CHINESE AMONG POTENTIAL BIDDERS

Most major oil companies, including Exxon Mobil Corp (>> Exxon Mobil Corporation), Chevron Corp (>> Chevron Corporation) and BP Plc (>> BP plc), declined to participate, concerned government rights to dictate investment and development decisions will turn the tens of billions of dollars needed to explore and develop Libra into a loss.

Only 11 companies signed up for the auction, a quarter of the "more than 40" that the head of Brazilian oil regulator ANP, Magda Chambriard, had predicted.

With qualified bidders dominated by Chinese and other Asian state oil companies, some warn that Brazil is staking its future on the good will of foreign governments.
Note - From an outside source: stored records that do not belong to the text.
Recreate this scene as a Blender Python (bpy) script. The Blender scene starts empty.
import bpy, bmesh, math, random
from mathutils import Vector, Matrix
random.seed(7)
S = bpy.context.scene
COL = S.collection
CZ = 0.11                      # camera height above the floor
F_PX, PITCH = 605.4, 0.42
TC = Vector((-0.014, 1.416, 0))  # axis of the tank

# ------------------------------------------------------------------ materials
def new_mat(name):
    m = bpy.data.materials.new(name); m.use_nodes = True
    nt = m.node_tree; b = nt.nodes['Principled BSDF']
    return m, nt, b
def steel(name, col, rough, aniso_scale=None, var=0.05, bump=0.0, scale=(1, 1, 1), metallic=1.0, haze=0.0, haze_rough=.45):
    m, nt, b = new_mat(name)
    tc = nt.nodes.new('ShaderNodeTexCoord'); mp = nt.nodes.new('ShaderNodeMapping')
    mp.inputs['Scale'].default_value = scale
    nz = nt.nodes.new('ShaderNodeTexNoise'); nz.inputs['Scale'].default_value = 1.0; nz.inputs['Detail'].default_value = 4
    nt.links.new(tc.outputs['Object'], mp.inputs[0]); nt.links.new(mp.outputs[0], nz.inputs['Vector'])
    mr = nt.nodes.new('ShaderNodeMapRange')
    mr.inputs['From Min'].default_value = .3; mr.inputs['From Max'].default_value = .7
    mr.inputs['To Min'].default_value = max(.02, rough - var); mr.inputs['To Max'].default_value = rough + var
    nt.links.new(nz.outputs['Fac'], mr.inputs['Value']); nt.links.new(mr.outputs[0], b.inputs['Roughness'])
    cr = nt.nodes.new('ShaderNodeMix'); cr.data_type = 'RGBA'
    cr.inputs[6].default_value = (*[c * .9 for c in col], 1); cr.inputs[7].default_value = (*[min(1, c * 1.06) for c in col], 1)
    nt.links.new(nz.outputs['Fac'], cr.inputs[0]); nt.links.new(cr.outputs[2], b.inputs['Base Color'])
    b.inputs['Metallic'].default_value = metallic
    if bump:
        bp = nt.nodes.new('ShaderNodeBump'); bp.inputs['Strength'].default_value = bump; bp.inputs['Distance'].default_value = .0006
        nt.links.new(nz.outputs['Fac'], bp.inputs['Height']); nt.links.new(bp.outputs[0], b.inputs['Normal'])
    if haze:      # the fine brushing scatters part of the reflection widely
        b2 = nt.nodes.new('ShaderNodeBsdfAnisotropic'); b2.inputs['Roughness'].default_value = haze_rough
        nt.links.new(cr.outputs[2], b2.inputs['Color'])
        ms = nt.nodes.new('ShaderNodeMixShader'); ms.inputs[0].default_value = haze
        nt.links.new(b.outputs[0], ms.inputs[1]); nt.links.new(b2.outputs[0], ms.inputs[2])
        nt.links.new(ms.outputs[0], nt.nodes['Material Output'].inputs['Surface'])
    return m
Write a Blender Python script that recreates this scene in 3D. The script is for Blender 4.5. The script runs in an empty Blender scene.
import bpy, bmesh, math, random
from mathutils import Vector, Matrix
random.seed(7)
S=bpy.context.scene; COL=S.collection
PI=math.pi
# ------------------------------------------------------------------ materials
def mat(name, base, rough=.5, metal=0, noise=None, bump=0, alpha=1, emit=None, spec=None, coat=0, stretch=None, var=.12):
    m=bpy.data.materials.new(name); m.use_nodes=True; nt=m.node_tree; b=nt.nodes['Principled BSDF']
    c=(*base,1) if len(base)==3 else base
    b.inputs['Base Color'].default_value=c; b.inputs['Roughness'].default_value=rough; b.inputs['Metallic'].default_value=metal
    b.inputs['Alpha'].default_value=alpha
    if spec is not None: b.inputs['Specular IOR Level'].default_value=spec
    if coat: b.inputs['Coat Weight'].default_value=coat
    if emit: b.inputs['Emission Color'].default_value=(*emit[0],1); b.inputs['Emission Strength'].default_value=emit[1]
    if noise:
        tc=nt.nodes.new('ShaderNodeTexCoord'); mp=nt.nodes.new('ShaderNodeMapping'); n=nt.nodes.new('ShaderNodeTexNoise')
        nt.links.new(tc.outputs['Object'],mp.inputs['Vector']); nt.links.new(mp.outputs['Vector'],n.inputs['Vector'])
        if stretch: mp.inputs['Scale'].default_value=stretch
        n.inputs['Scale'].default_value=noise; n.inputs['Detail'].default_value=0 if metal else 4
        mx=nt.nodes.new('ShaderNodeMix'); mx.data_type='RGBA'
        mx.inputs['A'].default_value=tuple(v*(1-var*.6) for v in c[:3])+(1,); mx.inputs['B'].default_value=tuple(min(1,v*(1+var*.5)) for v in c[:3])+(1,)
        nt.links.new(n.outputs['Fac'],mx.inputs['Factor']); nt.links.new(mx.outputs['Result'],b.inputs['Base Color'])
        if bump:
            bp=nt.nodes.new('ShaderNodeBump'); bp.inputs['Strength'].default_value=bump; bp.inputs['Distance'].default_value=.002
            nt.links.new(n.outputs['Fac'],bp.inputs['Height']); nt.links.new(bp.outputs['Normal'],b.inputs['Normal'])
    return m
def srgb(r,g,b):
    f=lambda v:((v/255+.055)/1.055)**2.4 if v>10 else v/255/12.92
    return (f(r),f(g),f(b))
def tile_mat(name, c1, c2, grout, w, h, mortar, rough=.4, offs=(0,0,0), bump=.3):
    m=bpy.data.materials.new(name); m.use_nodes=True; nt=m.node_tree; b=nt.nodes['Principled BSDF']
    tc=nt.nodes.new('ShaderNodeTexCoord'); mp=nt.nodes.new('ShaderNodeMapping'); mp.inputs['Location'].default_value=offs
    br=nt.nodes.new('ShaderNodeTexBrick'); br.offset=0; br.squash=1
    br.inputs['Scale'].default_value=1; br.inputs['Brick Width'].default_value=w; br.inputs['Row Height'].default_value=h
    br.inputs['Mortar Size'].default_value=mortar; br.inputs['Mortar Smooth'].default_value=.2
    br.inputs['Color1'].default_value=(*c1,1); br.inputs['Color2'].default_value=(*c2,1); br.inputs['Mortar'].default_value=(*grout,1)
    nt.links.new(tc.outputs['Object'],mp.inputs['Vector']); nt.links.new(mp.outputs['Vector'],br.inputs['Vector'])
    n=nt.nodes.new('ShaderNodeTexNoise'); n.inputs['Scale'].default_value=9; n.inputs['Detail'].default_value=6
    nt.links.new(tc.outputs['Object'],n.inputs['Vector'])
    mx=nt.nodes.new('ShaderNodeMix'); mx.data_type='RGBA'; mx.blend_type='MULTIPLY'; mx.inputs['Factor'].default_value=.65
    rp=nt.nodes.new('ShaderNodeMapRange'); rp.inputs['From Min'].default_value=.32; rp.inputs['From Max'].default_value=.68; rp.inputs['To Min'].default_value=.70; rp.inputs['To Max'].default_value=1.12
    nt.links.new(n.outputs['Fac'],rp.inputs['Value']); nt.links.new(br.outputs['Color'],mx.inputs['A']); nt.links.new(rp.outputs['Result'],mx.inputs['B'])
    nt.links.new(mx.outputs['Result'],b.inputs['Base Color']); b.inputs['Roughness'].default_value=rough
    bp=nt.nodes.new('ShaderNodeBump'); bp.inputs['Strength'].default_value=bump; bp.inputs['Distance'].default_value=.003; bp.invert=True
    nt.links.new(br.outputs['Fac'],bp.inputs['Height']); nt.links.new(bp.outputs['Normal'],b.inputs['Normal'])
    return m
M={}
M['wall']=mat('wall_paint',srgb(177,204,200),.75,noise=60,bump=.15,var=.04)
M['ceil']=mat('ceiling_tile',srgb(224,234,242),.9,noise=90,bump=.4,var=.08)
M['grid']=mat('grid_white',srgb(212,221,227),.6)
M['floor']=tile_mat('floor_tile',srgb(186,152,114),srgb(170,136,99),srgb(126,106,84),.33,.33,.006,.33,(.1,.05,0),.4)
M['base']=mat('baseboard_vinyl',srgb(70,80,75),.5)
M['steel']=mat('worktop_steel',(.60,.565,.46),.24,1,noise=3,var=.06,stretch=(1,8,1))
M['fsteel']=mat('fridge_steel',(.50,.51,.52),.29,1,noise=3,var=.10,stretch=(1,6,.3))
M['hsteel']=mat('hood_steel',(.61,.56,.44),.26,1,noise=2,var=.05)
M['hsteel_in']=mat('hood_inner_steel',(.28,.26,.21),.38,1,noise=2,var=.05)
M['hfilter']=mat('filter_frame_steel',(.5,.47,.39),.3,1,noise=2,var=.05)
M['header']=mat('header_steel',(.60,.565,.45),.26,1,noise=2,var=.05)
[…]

Others worry Libra will further hobble Petrobras, which is already financially overstretched with the world's largest corporate spending plan. Petrobras must take at least 30 percent in any winning group and is selling or delaying potentially more lucrative projects to raise cash to develop Libra.

"Libra's potential is huge and Rousseff is staking a lot its sale," said Cleveland Jones, a geologist with the Brazilian Petroleum Institute at Rio de Janeiro State University. "Unfortunately she put the future of the industry on hold for five years to prepare for this sale and the conditions that led to that sale have changed."

With Brazil's decade-long commodities boom over, economic growth sluggish, inflation high and new U.S. shale oil and gas output raising questions about the future of high long-term oil prices, Libra looks less attractive than two to three years ago.

Unlike previous auctions, Libra is also a production-sharing contract. The winner will be the group that gives Brazil the biggest cut of "profit oil" to sell on its own account. Profit oil is oil produced after paying initial investment costs.

The minimum bid is 41.65 percent. While Brazil has said it expects 75 percent or more, it has also set up a new state company to sell its share of the oil and have a direct say, and partial veto, over how and when Libra will be developed.

State-owned companies such as CNOOC (>> CNOOC Limited) from China dominate the list of qualified bidders. China National Petroleum Corp , India's Oil and National Gas Corp (>> Oil & Natural Gas Corporation Limited), Colombia's Ecopetrol SA (>> Ecopetrol S.A.), Malaysia's state-owned Petroliam Nasional Bmd , or Petronas, and Japanese trading house Mitsui Co (>> Mitsui & Co Ltd) are other qualified bidders.

France's Total SA (>> TOTAL) and Royal Dutch Shell Plc paid to get in, but there is a good chance that some of the companies that signed up will not make bids, said Christopher Garman of the Eurasia Group consultancy.

Portugal's Galp Energia SGPS SA (>> GALAP ENERGIA) and Spain's Repsol SA (>> Repsol SA) also signed up, but they have already sold part of their Brazil units to China's Sinopec (>> Sinopec Shanghai Petrochemical Co Ltd). Repsol said on Monday it will not bid in the auction.